LTER was established 18 years prior to BES in 1980, though even by the late 1990s, “the field of urban ecology basically didn’t exist,” says Claire Welty, UMBC’s director of the Center for Urban Environmental Research and Education. She continues to say that this is a completely unique study incomparable to any other in the world, going as far as to call it “an international icon” and praising it as “a rich resource for people to use in their research.”

In the frequently asked questions section on BES’s website, one of the questions is, “Why is this research so novel?” Relating back to Welty’s question about urban ecology, the answer reads that “[in] spite of the fact that a majority of the US population lives in metropolitan areas, for a long time ecologists rarely studied cities and their surrounding suburban and rural lands as ecological systems.” Due to the longevity of the study, the data enables the study’s researchers to take note of “how [environmental] systems change in response to what we do” to the area and in its space, according to Andy Miller, professor of geography and environmental systems.

Baltimore is also a part of Revitalizing Baltimore, “an alliance of seventeen different organizations working together to create a model program for community forestry and watershed restorations,” and the Urban Resources Initiative. The Urban Resources Initiative was started by the Parks and People Foundation, which “coordinates research and shares data with local, county, and state governments, natural resource managers, and community leaders engaged in managing and restoring Baltimore’s natural environment.”

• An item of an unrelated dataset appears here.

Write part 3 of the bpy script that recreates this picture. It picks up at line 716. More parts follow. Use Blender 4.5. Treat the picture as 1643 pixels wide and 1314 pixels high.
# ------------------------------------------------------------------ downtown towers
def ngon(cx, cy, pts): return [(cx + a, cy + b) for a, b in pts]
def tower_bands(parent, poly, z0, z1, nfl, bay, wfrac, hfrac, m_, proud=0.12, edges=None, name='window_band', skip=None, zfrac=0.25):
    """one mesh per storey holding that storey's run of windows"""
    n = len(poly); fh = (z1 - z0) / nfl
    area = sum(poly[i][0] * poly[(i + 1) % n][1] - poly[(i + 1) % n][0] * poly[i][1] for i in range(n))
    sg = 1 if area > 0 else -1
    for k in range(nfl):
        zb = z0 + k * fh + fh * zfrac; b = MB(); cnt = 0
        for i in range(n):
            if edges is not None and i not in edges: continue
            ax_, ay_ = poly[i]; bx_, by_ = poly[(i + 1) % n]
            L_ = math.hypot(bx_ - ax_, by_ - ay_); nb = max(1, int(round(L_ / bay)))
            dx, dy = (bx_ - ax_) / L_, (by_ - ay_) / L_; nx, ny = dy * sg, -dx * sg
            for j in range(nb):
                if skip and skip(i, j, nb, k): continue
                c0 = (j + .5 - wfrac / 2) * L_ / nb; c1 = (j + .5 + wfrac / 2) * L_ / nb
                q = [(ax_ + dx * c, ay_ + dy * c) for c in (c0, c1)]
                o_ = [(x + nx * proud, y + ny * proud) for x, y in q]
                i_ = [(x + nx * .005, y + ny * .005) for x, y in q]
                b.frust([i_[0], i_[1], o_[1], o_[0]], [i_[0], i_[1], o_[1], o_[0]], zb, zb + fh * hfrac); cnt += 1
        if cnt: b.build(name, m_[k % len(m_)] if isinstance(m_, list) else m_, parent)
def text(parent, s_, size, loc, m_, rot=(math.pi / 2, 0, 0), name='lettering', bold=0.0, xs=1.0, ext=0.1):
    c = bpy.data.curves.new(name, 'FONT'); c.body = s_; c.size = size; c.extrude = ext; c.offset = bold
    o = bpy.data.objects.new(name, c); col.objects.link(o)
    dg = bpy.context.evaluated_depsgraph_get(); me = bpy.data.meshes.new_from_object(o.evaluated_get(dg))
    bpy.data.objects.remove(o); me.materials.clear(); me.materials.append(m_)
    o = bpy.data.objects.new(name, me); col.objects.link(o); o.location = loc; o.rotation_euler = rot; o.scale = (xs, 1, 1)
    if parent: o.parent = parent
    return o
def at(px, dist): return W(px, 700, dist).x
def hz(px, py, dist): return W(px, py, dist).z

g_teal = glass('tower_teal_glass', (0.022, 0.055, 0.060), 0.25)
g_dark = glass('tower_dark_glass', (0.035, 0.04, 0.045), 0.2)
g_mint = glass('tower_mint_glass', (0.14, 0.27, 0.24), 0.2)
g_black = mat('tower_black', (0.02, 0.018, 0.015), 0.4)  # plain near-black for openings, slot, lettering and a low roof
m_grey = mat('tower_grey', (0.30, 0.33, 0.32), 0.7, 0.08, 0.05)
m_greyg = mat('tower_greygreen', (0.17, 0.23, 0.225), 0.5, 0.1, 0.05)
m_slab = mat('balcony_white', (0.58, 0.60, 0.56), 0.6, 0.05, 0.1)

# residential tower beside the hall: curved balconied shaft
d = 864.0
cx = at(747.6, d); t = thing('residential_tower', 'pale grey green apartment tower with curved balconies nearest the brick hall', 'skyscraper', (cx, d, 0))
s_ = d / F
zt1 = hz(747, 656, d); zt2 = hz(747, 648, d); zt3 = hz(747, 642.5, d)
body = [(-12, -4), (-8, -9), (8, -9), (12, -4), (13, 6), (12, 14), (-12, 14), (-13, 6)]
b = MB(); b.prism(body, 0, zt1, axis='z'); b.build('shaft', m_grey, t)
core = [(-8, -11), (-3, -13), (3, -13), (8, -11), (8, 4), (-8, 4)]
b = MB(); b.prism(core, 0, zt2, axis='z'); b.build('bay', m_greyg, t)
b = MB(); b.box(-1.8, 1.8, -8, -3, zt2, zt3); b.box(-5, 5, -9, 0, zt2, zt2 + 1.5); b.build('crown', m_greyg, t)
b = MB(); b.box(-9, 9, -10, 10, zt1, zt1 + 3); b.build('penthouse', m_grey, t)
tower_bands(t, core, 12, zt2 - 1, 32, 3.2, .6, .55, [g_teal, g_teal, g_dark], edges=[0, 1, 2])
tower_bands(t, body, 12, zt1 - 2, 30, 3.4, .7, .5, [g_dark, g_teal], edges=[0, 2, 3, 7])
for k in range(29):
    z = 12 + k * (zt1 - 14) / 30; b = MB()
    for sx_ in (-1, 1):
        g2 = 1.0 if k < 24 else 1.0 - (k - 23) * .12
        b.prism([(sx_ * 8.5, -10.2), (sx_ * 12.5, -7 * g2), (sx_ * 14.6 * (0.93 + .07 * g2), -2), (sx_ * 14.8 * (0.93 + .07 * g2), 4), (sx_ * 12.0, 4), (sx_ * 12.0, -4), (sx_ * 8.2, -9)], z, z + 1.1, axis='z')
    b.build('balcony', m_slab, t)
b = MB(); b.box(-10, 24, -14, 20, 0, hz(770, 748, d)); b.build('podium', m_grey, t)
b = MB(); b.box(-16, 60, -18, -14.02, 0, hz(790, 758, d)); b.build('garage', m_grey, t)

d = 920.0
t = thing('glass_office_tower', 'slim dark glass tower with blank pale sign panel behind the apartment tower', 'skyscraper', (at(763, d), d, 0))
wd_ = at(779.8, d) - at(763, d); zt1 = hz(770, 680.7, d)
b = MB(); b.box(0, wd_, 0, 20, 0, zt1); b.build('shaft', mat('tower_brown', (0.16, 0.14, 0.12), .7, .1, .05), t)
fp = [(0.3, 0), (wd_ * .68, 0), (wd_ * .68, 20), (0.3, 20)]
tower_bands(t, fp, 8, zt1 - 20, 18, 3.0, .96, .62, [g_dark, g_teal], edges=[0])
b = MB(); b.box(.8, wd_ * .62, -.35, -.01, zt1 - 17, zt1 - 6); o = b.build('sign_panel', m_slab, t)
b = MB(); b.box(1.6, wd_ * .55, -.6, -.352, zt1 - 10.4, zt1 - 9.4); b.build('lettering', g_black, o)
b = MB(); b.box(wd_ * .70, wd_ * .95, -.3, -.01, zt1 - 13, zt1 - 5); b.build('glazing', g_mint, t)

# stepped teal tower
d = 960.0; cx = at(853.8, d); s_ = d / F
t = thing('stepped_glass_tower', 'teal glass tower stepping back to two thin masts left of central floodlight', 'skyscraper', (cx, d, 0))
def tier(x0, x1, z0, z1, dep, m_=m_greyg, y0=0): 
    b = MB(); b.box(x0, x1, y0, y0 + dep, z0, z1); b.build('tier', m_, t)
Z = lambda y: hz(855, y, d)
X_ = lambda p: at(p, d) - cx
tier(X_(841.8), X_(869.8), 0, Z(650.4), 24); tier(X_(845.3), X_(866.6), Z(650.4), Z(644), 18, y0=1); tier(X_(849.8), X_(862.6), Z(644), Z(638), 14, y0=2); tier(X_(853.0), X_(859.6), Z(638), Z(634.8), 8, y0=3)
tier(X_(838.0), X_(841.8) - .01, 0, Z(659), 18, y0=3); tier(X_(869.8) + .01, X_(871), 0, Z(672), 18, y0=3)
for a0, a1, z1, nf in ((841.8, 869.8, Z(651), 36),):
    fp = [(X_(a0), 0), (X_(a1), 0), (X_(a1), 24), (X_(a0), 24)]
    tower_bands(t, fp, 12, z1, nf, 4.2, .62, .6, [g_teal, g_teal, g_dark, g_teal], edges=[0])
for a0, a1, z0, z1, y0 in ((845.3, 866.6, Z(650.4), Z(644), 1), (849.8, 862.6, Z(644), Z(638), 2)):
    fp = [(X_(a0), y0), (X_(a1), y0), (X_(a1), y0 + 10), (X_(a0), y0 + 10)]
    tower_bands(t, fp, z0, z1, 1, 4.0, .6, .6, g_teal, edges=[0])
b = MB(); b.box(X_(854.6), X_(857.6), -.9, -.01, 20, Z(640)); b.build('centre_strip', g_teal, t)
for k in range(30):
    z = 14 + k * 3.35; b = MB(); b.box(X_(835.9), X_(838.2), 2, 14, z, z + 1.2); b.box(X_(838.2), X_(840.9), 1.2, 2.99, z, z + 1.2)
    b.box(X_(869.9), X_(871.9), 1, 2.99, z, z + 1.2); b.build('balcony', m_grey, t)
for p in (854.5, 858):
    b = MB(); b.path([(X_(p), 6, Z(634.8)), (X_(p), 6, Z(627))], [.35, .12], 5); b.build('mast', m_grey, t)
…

The BES study has the opportunity to create options to minimize the negative effects that urbanization and development have on the environment. However, the advancement of these possibilities is made more difficult because it requires the compliance and support of those with the influence to create and change policies and laws, including organizations such as the Maryland Department of the Environment and even the Department of Natural Resources.

The BES has also been successful in enabling the creation of the GES department’s graduate program at UMBC by obtaining funding from the NSF’s Integrative Graduate Education and Research Traineeship program for the first group of students. This program reaches both graduate students and Baltimore region K-12 students to “teach them about their local ecosystems and the importance of caring for the environment,” in an attempt to make the next generation more environmentally conscious and dedicated to environmental success.

As the data collection progresses, more environmental aspects can be studied and tracked. In the future, the project hopes to shine a light on pollution and its effects, as they can appear subtle and worsen gradually over time.